Sony’s floundering PC business is no more, sold to a group of investors that plan to pull the once-vaunted VAIO brand back within Japan’s borders.
The sudden death is shocking, sure, but mourn not this loss, fellow PC faithful. Sony’s computers have long stood out from the crowd, slickly designed and clad in colorful cases, yet the VAIO line has struggled to capture everyday attention in recent times, accounting for a scant 1.9 percent of all PC sales in the third quarter of 2013.
Why? It’d be easy to point a finger a Sony’s design decisions. Most of the VAIO offerings announced in the past couple of years have been hybrids of one sort or another, as Sony—like its competitors—grappled to compensate for the sudden rise of tablets and the sudden shrinking of the PC market. Hybrids, whether of the laptop/tablet or (ridiculous) tablet/all-in-one form, have thus far failed to get everyday buyers drooling.

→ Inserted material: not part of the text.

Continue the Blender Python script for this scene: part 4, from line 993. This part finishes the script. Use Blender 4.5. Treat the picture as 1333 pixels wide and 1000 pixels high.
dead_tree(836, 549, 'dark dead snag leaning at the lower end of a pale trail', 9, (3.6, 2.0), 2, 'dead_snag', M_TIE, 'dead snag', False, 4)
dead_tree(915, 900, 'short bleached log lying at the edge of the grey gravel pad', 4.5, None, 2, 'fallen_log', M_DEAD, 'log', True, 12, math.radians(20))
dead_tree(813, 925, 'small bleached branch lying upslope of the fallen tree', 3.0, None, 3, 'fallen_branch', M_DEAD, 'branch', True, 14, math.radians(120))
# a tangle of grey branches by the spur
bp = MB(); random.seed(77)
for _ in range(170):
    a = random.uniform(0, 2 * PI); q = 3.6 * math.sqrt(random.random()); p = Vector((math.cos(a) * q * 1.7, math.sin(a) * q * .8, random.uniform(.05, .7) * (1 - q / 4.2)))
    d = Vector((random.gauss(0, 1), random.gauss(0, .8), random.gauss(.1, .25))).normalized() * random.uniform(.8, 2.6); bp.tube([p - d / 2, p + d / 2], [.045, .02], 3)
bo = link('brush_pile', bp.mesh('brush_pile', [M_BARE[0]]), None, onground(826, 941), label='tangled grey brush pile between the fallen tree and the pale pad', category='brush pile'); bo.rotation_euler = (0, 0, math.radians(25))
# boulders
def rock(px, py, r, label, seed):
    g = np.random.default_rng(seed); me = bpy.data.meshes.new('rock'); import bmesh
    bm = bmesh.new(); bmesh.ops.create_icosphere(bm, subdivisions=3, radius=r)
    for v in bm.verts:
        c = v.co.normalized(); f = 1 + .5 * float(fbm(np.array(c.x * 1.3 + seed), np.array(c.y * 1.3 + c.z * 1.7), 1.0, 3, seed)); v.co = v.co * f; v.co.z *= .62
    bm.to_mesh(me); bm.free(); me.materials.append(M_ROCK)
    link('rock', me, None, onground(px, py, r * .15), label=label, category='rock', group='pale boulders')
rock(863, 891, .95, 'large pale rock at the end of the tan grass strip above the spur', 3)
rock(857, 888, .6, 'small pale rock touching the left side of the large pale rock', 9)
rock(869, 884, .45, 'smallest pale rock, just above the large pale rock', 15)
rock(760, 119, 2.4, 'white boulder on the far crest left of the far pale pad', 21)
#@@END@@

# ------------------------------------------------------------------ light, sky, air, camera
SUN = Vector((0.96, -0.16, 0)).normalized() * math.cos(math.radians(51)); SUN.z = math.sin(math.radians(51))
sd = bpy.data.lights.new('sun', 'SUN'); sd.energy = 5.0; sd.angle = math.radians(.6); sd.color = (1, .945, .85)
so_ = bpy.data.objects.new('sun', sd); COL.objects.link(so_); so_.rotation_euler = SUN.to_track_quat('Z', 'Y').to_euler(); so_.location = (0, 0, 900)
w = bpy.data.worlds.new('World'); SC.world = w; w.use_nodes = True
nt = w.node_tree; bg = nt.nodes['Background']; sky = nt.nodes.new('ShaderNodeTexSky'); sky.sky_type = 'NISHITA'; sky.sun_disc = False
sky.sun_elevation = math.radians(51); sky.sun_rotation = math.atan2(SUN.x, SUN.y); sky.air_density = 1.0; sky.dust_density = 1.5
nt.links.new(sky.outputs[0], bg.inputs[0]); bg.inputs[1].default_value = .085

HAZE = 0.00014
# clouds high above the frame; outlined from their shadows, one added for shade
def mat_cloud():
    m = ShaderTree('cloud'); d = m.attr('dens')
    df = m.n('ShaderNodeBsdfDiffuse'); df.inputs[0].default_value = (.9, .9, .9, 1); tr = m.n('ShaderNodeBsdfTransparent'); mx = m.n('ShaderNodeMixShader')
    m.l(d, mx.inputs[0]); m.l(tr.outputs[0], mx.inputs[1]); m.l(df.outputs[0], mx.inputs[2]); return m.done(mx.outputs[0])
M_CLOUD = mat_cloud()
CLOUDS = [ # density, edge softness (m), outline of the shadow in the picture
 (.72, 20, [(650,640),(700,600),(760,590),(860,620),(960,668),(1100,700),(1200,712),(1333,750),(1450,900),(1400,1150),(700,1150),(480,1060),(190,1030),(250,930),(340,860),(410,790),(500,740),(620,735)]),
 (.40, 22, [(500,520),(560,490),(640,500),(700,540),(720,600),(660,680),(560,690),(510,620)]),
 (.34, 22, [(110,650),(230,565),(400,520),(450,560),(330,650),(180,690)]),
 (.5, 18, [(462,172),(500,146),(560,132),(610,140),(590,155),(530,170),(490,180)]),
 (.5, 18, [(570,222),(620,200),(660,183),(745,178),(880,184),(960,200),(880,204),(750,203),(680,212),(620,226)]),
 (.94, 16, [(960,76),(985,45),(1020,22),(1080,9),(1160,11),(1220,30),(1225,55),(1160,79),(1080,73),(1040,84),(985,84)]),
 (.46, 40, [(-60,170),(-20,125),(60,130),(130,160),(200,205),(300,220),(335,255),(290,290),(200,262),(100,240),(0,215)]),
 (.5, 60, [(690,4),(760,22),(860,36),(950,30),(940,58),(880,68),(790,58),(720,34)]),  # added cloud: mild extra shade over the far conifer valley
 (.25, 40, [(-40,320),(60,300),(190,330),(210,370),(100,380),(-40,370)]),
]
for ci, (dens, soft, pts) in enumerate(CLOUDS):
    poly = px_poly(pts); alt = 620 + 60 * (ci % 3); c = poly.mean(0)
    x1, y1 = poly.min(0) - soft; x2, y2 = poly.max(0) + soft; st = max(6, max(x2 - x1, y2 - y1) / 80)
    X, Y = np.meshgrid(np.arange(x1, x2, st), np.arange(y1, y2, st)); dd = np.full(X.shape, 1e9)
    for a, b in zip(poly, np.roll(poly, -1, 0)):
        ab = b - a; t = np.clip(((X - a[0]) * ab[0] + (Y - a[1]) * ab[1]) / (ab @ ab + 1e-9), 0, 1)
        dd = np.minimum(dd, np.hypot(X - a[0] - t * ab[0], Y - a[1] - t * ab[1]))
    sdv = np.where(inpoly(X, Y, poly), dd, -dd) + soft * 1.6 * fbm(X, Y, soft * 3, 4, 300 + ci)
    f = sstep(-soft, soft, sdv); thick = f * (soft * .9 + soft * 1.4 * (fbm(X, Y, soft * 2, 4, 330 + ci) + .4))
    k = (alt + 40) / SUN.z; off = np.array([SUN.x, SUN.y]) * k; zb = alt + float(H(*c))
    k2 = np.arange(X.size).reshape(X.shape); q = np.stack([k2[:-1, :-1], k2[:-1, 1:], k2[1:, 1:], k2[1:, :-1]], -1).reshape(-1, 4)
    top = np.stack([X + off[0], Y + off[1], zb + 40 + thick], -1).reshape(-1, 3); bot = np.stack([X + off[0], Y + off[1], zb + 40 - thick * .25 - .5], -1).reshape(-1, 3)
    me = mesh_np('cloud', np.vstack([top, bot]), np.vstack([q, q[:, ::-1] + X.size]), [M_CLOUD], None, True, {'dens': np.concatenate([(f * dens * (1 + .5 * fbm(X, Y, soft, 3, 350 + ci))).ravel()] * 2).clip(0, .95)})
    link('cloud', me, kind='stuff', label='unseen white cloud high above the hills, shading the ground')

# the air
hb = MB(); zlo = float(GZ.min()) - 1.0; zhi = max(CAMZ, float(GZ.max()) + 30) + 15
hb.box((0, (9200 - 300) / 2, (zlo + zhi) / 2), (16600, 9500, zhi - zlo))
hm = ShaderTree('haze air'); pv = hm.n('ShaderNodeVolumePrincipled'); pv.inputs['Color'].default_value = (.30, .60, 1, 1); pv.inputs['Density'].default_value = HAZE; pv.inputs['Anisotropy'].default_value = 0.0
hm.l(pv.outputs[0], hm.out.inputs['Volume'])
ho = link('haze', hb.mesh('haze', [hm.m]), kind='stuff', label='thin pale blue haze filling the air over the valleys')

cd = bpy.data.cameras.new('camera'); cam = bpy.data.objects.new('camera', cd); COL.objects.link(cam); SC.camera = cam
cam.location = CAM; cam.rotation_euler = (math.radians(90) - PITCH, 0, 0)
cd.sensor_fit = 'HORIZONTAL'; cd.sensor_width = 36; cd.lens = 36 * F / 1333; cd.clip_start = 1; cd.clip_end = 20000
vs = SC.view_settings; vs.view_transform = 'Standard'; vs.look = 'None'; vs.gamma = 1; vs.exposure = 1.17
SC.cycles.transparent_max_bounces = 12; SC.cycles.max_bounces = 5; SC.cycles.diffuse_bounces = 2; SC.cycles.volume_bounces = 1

Likewise, you could point to the contracting PC market, paired with its notoriously slim profit margins. It’s getting hard to make a buck as a PC maker these days! Sony’s 18-year history in the PC business suggests that VAIO’s biggest problem may have been just the opposite, however.
Yes, VAIO PCs were often sleek multimedia powerhouses riding the cutting edge of innovation. Case in point: The VAIO logo itself was designed to represent the change from analog to digital, with the V and A representing analog waveforms, and the I and O miming binary digits. But that high-end focus came at a literal cost.

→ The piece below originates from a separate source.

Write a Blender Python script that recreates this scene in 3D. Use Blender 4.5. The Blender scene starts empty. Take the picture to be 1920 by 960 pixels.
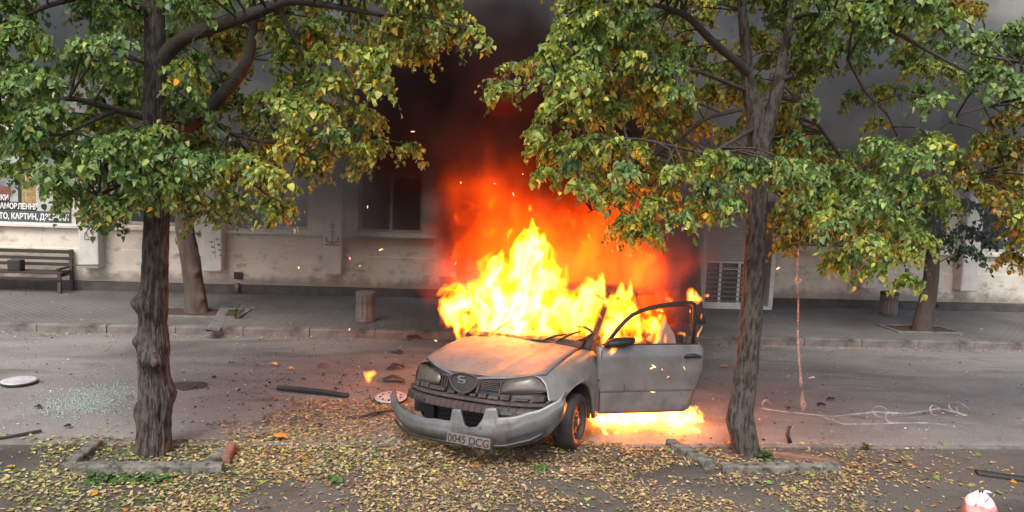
import bpy, math, random
import numpy as np
from mathutils import Vector, Matrix
rnd = random.Random(7)
RS = np.random.RandomState(11)
scn = bpy.context.scene
COL = scn.collection
# ------------------------------------------------------------------ camera
CAM_H, PITCH, YAW, ROLL, FPX = 2.5, .0994, .0953, .0388, 1386.
def _cam_axes():
    f = np.array([math.sin(YAW)*math.cos(PITCH), math.cos(YAW)*math.cos(PITCH), -math.sin(PITCH)])
    r = np.array([math.cos(YAW), -math.sin(YAW), 0.]); u = np.cross(r, f)
    return r*math.cos(ROLL)+u*math.sin(ROLL), -r*math.sin(ROLL)+u*math.cos(ROLL), f
CR, CU, CF = _cam_axes()
cam = bpy.data.objects.new('camera', bpy.data.cameras.new('camera')); COL.objects.link(cam)
cam.data.sensor_width = 36; cam.data.lens = FPX/1920*36; cam.data.clip_end = 500; cam.data.clip_start = .05
M = Matrix.Identity(4)
for i in range(3):
    M[i][0], M[i][1], M[i][2] = CR[i], CU[i], -CF[i]
M[2][3] = CAM_H
cam.matrix_world = M
scn.camera = cam
def _ray(px, py): return CF + CR*(px-960)/FPX + CU*(480-py)/FPX
def at(px, py, Y):                 # world point on the line of sight at depth Y
    d = _ray(px, py); return np.array([0, 0, CAM_H]) + d*(Y/d[1])
def gnd(px, py, z=0.):             # world point on level z
    d = _ray(px, py); return np.array([0, 0, CAM_H]) + d*((z-CAM_H)/d[2])
def proj(P):
    d = np.asarray(P, float)-np.array([0, 0, CAM_H]); z = d@CF
    return 960+FPX*(d@CR)/z, 480-FPX*(d@CU)/z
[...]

More than anything else, the VAIO line’s greatest legacy—and perhaps its fatal flaw—may be that they were so damned expensive.
Amazing(ly pricey) laptops
Glancing through the PCWorld review archives revealed a blatant trend.
From 2008: The Sony VAIO VGN-Z598U “is compelling and yet with all the extras it costs as much as a used car.”
From 2009: “The supersexy, slim VAIO X has netbook dimensions, decent specs, and a serious [$1,300] price tag.” And as for Sony’s more affordable netbook, the VAIO W series? “This model doesn’t bring the price down enough considering what’s included in its $500 asking price.”
The song continued in 2010: “The Sony VAIO VPCY218FX is light, compact, and very stylish–but it’s a bit pricey for the performance it delivers.” And 2011: “The VAIO Y-series strikes a good middle ground between netbook and ultraportable, but for this performance and feature set we’d expect to pay less.” Sometimes VAIO pricing was so shocking that the sticker cost consumed review headlines, like in Sony’s VAIO F Series VPCF13AFX: Pricey Performance and the blunt Sony VAIO VPCJ114FX/B: Wait for the Price to Drop.
The same underlying thread repeated itself over and over and over again. VAIO PCs offered an intriguing blend of design and oomph—the blend wasn’t intriguing enough to justify the prices Sony asked for, especially considering VAIO’s tendency for slight underperformance.
Meanwhile, customer satisfaction with Sony PCs plummeted in recent years, delivering next-to-last ratings in PCWorld’s 2012 reader satisfaction survey. High costs create high expectations, and it was clear Sony wasn’t meeting those, for whatever reason.
Not meeting market demand
Former PCWorlder Darren Gladstone hit the crux of the issue on the head all the way back in 2008, in his review of the $1,500-and-up Sony VAIO VGN-Z598U. “Everyone talks about the Apple tax – the premium you’re paying for an Apple product. The same could technically be said for some of Sony’s more uniquely designed notebooks.”
Sony was never able to generate the same buzz for its PCs that Apple built around the Mac, however. Apple’s slim notebooks have accounted for roughly 90 percent of all $1,000-plus laptop sales for years now—the very market Sony specialized in—while PC makers who jumped on the MacBook-miming Ultrabook bandwagon early are scrambling back after finding that few Windows buyers are willing to spend that much on a laptop. Sony itself only shipped 1.5 million PCs total in the third quarter of 2013, according to IDC.
With the overall computer industry shrinking, the average selling price of Windows PCs hovering under $500, sales of low-cost tablets surging, and the high-end PC market absolutely cornered by Apple despite the Ultrabook push, it’s easy to see why Sony threw in the towel on the premium—but long unprofitable—VAIO brand to focus on booming mobile technology. Differentiation just didn’t pay off for Sony in the long run.
As I said: Mourn not for this loss, fellow PC faithful. You weren’t buying VAIOs anyway.